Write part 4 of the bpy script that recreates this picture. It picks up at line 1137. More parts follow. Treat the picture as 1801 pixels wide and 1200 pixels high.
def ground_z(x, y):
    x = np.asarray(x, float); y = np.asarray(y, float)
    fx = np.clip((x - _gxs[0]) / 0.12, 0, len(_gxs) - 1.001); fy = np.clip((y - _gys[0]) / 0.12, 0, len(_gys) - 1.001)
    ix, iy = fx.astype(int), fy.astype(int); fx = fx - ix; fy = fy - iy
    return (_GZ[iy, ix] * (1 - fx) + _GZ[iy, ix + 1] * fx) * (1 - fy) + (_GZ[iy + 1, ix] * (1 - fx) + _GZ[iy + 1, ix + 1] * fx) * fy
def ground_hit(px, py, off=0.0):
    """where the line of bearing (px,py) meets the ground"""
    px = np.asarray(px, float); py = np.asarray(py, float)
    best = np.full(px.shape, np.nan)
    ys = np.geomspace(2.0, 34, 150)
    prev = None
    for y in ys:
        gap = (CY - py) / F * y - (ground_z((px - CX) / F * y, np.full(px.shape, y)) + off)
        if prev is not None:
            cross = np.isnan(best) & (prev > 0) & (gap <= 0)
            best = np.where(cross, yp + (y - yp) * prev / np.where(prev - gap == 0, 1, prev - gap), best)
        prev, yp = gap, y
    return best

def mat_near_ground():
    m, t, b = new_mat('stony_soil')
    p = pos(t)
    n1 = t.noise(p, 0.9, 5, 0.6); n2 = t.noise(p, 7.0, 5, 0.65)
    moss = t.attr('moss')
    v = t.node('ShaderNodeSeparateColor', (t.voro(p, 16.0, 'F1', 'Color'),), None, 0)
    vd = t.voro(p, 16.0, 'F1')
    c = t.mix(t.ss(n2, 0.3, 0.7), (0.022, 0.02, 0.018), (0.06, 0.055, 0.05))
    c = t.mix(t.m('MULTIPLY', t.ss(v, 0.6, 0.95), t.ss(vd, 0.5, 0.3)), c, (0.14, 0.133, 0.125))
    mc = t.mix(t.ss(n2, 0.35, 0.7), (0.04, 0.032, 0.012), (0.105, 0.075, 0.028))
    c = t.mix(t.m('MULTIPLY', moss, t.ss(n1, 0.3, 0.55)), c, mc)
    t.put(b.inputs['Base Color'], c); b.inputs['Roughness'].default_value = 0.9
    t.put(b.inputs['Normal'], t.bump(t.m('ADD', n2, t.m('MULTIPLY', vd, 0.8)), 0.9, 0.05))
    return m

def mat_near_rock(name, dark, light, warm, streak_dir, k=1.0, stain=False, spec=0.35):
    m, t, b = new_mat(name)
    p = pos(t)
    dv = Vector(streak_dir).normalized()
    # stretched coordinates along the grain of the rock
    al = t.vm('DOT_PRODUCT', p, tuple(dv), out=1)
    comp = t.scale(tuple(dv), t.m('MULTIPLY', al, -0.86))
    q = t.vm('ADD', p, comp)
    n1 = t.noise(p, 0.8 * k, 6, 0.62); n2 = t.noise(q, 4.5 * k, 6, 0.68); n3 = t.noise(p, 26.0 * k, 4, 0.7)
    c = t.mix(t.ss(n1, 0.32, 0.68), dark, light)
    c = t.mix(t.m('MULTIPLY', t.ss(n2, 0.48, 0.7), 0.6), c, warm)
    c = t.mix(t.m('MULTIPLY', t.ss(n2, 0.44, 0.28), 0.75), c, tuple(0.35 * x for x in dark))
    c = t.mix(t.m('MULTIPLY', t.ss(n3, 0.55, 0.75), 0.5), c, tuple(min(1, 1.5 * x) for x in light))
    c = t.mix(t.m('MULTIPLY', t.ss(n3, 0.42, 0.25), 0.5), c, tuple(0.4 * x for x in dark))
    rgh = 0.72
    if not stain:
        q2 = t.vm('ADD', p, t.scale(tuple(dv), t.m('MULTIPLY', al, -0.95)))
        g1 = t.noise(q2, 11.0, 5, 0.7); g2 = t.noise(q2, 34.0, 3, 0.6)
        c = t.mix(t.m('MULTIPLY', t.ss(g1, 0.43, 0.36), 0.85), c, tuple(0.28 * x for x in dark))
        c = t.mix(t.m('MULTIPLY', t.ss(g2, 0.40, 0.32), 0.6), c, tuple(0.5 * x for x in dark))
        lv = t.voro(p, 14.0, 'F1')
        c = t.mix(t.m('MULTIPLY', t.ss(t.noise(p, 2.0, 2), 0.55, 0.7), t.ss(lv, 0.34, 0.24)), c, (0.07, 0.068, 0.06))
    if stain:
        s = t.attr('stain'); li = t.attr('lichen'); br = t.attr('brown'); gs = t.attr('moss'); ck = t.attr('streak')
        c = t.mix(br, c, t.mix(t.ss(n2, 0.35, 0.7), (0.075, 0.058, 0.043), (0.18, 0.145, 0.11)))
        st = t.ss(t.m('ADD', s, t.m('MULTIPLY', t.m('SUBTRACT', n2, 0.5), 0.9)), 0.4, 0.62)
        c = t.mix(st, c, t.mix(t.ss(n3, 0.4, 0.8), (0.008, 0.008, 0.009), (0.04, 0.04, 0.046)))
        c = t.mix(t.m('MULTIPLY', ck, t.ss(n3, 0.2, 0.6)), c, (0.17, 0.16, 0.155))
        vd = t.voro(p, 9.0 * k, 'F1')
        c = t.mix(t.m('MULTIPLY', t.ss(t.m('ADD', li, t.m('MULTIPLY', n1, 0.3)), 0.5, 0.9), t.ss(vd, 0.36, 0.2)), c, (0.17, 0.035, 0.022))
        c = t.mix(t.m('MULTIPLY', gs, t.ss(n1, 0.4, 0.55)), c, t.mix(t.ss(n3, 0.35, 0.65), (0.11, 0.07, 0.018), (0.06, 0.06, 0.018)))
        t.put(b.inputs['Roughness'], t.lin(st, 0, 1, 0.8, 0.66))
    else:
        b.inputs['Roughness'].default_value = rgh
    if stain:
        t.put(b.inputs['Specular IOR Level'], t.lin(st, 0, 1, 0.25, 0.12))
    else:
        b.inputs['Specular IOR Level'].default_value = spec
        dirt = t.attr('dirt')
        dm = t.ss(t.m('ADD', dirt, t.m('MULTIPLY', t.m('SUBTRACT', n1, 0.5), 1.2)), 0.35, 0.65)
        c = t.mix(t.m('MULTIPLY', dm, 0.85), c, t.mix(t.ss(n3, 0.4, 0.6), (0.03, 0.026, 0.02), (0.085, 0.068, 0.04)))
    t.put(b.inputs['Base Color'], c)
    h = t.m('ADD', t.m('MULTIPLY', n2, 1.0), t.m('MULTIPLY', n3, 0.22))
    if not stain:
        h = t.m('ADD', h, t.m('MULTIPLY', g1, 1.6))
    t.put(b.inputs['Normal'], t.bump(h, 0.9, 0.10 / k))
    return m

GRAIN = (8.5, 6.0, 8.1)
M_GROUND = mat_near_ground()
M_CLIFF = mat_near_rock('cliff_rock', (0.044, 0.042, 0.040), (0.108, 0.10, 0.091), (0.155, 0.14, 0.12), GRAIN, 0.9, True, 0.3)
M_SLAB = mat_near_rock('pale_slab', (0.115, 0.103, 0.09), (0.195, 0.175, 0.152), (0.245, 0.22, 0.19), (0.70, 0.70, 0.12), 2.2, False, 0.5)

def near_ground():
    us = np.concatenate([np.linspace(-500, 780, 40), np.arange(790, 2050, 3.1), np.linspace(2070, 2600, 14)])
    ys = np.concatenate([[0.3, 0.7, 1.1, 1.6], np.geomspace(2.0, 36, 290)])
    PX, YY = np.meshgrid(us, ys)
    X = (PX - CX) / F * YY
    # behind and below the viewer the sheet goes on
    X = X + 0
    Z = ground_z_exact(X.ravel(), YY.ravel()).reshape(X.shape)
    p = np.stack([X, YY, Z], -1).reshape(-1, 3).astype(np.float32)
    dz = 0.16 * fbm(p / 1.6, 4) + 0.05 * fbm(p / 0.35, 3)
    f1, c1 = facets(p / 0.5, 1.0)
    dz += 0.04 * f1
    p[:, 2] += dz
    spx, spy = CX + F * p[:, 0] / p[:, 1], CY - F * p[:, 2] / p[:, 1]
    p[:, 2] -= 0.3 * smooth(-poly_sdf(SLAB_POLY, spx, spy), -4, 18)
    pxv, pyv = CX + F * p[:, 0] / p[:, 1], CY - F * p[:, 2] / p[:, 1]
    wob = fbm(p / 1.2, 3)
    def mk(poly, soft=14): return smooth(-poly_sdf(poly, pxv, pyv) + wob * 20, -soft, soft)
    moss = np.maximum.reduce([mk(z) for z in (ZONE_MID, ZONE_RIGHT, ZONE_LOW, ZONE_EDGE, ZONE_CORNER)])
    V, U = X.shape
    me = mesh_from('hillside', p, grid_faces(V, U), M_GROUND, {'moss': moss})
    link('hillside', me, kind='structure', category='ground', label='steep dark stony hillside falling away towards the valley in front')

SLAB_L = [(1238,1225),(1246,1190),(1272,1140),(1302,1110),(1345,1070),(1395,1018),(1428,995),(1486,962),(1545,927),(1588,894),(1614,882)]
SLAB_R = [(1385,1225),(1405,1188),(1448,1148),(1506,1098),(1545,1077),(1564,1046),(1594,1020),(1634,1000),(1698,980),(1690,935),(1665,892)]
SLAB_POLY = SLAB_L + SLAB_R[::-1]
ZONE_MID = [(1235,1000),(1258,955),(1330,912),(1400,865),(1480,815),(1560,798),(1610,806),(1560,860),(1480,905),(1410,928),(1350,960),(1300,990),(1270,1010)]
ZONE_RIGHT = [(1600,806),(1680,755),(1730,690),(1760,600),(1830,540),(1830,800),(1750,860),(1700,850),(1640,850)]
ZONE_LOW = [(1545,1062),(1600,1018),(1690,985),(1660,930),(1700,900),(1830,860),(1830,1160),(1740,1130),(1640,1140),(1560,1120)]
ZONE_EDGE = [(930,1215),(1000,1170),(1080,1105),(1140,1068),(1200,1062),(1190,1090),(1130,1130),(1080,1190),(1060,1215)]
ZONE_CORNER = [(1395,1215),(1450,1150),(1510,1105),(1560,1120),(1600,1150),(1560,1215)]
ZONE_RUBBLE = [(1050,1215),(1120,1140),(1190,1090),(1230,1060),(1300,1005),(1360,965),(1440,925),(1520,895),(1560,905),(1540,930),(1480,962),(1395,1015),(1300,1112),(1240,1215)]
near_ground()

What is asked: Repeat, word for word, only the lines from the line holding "0.9)), 0.4, 0.62)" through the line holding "2.2, False, 0.5)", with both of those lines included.

Response below:
        st = t.ss(t.m('ADD', s, t.m('MULTIPLY', t.m('SUBTRACT', n2, 0.5), 0.9)), 0.4, 0.62)
        c = t.mix(st, c, t.mix(t.ss(n3, 0.4, 0.8), (0.008, 0.008, 0.009), (0.04, 0.04, 0.046)))
        c = t.mix(t.m('MULTIPLY', ck, t.ss(n3, 0.2, 0.6)), c, (0.17, 0.16, 0.155))
        vd = t.voro(p, 9.0 * k, 'F1')
        c = t.mix(t.m('MULTIPLY', t.ss(t.m('ADD', li, t.m('MULTIPLY', n1, 0.3)), 0.5, 0.9), t.ss(vd, 0.36, 0.2)), c, (0.17, 0.035, 0.022))
        c = t.mix(t.m('MULTIPLY', gs, t.ss(n1, 0.4, 0.55)), c, t.mix(t.ss(n3, 0.35, 0.65), (0.11, 0.07, 0.018), (0.06, 0.06, 0.018)))
        t.put(b.inputs['Roughness'], t.lin(st, 0, 1, 0.8, 0.66))
    else:
        b.inputs['Roughness'].default_value = rgh
    if stain:
        t.put(b.inputs['Specular IOR Level'], t.lin(st, 0, 1, 0.25, 0.12))
    else:
        b.inputs['Specular IOR Level'].default_value = spec
        dirt = t.attr('dirt')
        dm = t.ss(t.m('ADD', dirt, t.m('MULTIPLY', t.m('SUBTRACT', n1, 0.5), 1.2)), 0.35, 0.65)
        c = t.mix(t.m('MULTIPLY', dm, 0.85), c, t.mix(t.ss(n3, 0.4, 0.6), (0.03, 0.026, 0.02), (0.085, 0.068, 0.04)))
    t.put(b.inputs['Base Color'], c)
    h = t.m('ADD', t.m('MULTIPLY', n2, 1.0), t.m('MULTIPLY', n3, 0.22))
    if not stain:
        h = t.m('ADD', h, t.m('MULTIPLY', g1, 1.6))
    t.put(b.inputs['Normal'], t.bump(h, 0.9, 0.10 / k))
    return m

GRAIN = (8.5, 6.0, 8.1)
M_GROUND = mat_near_ground()
M_CLIFF = mat_near_rock('cliff_rock', (0.044, 0.042, 0.040), (0.108, 0.10, 0.091), (0.155, 0.14, 0.12), GRAIN, 0.9, True, 0.3)
M_SLAB = mat_near_rock('pale_slab', (0.115, 0.103, 0.09), (0.195, 0.175, 0.152), (0.245, 0.22, 0.19), (0.70, 0.70, 0.12), 2.2, False, 0.5)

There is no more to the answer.